**YOUR GOAL**:
Extract all lines in the data that contain the word "wide".
::::::
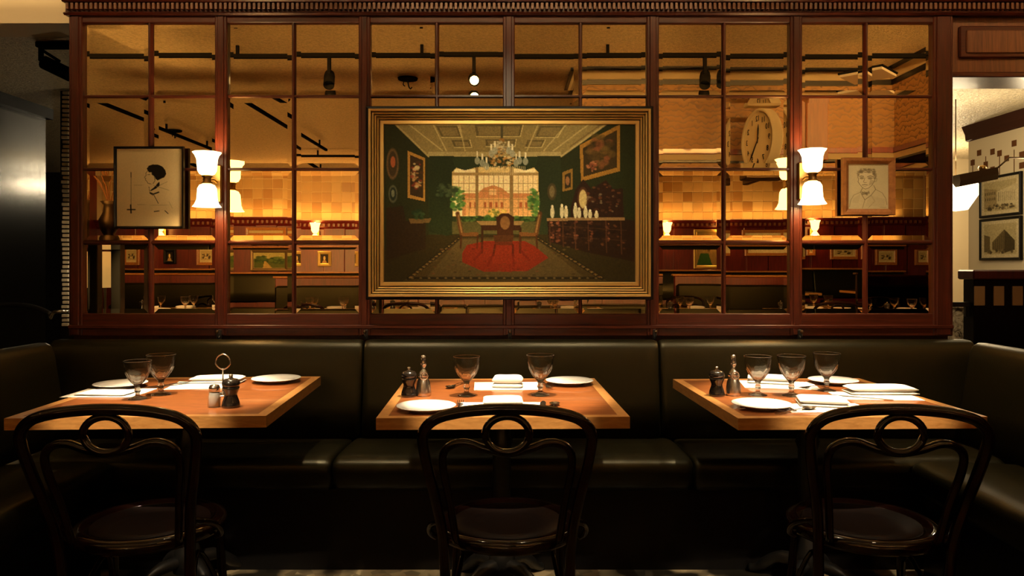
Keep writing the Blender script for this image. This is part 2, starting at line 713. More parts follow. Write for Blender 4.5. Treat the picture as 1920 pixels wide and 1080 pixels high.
# trim_1: the cornice, a profile with a row of dentils
t1 = group_struct('trim_1')
x0c, x1c = wx(125), 3.4
prof = [(3.66, wz(30)), (3.625, wz(30)), (3.615, wz(26)), (3.63, wz(24)), (3.63, wz(8)), (3.60, wz(8)), (3.585, wz(3)), (3.55, wz(-3)), (3.54, wz(-10)), (3.66, wz(-10))]
MB().prism(prof, 'x', x0c, x1c).build('cornice_profile', M['mahogany_h'], t1)
MB().prism([(3.62, wz(31)), (3.608, wz(28)), (3.62, wz(25))], 'x', x0c, x1c).build('bead', M['mahogany_h'], t1)
dm = MB().box(-0.007, 0.007, -0.018, 0.006, wz(21), wz(9), 0.0015).mesh('dentil', M['walnut'])
xd = x0c + 0.02
while xd < 2.62:
    inst('dentil', dm, t1, (xd, 3.625, 0))
    xd += 0.0232

# ================================================================== THE MIRROR GRID
mg = thing('mirror_grid', 'wide mirror of amber panes in a red-brown wooden grid above the banquette', 'mirror', (0, WY, 1.02))
O = Vector((0, WY, 1.02))


def local(mb, o=O):
    return mb.xform(Matrix.Translation(-o))


stiles = [(131, 156), (404, 427), (673, 695), (943, 965), (1212, 1235), (1480, 1503), (1748, 1785)]
for a, b in stiles:
    m = MB().box(wx(a), wx(b), 3.630, 3.675, wz(630), wz(30), 0.004)
    m.box(wx(a) + 0.014, wx(b) - 0.014, 3.624, 3.632, wz(628), wz(32), 0.003)
    local(m).build('stile', M['mahogany_v'], mg)
for y0, y1 in ((43, 30), (630, 588)):
    for (a, b), (c_, d) in zip(stiles[:-1], stiles[1:]):
        m = MB().box(wx(b) - 0.002, wx(c_) + 0.002, 3.634, 3.675, wz(y0), wz(y1), 0.003)
        local(m).build('rail', M['mahogany_h'], mg)
m = MB().box(wx(131), wx(1785), 3.622, 3.634, wz(616), wz(609), 0.003)
local(m).build('bottom_bead', M['mahogany_h'], mg)
munt = [(276, 286), (546, 554), (815, 823), (1085, 1092), (1354, 1362), (1620, 1629)]
rows = [(43, 177), (183, 314), (320, 450), (459, 588)]
for a, b in munt:
    m = MB().prism([(wx(a), 3.67), (wx(a), 3.65), (wx((a + b) / 2) - 0.004, 3.637), (wx((a + b) / 2) + 0.004, 3.637), (wx(b), 3.65), (wx(b), 3.67)], 'z', wz(588), wz(43))
    local(m).build('muntin', M['mahogany_v'], mg)
for (s0, s1), (s2, s3) in zip(stiles[:-1], stiles[1:]):
    for y0, y1 in ((177, 183), (314, 320), (450, 459)):
        za, zb = wz(y1), wz(y0)
        zm = (za + zb) / 2
        m = MB().prism([(3.67, za), (3.652, za), (3.639, zm - 0.004), (3.639, zm + 0.004), (3.652, zb), (3.67, zb)], 'x', wx(s1) - 0.001, wx(s2) + 0.001)
        local(m).build('glazing_bar', M['mahogany_h'], mg)
rng = random.Random(21)
for (s0, s1), (s2, s3), (ma, mb_) in zip(stiles[:-1], stiles[1:], munt):
    for a, b in ((s1, ma), (mb_, s2)):
        for y0, y1 in rows:
            cx, cz = (wx(a) + wx(b)) / 2, (wz(y0) + wz(y1)) / 2
            hx, hz = (wx(b) - wx(a)) / 2 + 0.003, (wz(y0) - wz(y1)) / 2 + 0.003
            bw, tl = 0.026, -math.tan(R(1.3))
            m = MB()
            V = [(-hx, bw * tl, -hz), (hx, bw * tl, -hz), (hx, bw * tl, hz), (-hx, bw * tl, hz),
                 (-hx + bw, 0, -hz + bw), (hx - bw, 0, -hz + bw), (hx - bw, 0, hz - bw), (-hx + bw, 0, hz - bw),
                 (-hx, 0.008, -hz), (hx, 0.008, -hz), (hx, 0.008, hz), (-hx, 0.008, hz)]
            F = [(4, 5, 6, 7), (0, 1, 5, 4), (1, 2, 6, 5), (2, 3, 7, 6), (3, 0, 4, 7), (8, 11, 10, 9),
                 (0, 8, 9, 1), (1, 9, 10, 2), (2, 10, 11, 3), (3, 11, 8, 0)]
            m.add(V, F)
            o = m.build('mirror_pane', M['mirror'], mg)
            o.location = Vector((cx, PANE_Y, cz)) - O
            o.rotation_euler = (R(rng.uniform(-0.12, 0.12)), 0, R(rng.uniform(-0.14, 0.14)))

# coat hooks on the bottom rail
hk = None
for px, lab in ((415, 'black coat hook on the rail below the left wall lamp'), (688, 'black coat hook under the lower left corner of the big painting'),
                (956, 'black coat hook under the middle of the big painting'), (1226, 'black coat hook under the lower right corner of the big painting'),
                (1496, 'black coat hook on the rail below the right wall lamp')):
    loc = (wx(px), 3.622, wz(625))
    if hk is None:
        hk = thing('coat_hook', lab, 'hook', loc, 0, 'coat hooks along the rail')
        MB().box(-0.009, 0.009, -0.004, 0.0, -0.028, 0.020, 0.002).build('back_plate', M['iron'], hk)
        MB().tube(smooth_path([(0, -0.002, -0.012), (0, -0.022, -0.022), (0, -0.034, -0.008), (0, -0.032, 0.006)], 4), 0.004, 8).build('prong', M['iron'], hk)
        MB().lathe([(0.0, -0.008), (0.006, -0.006), (0.0085, 0), (0.006, 0.006), (0.0, 0.008)], 10, (0, -0.034, 0.012)).build('knob', M['bronze'], hk)
    else:
        dup(hk, lab, loc, 0, 'coat hooks along the rail')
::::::
**THE OUTPUT**:
Keep writing the Blender script for this image. This is part 2, starting at line 713. More parts follow. Write for Blender 4.5. Treat the picture as 1920 pixels wide and 1080 pixels high.
mg = thing('mirror_grid', 'wide mirror of amber panes in a red-brown wooden grid above the banquette', 'mirror', (0, WY, 1.02))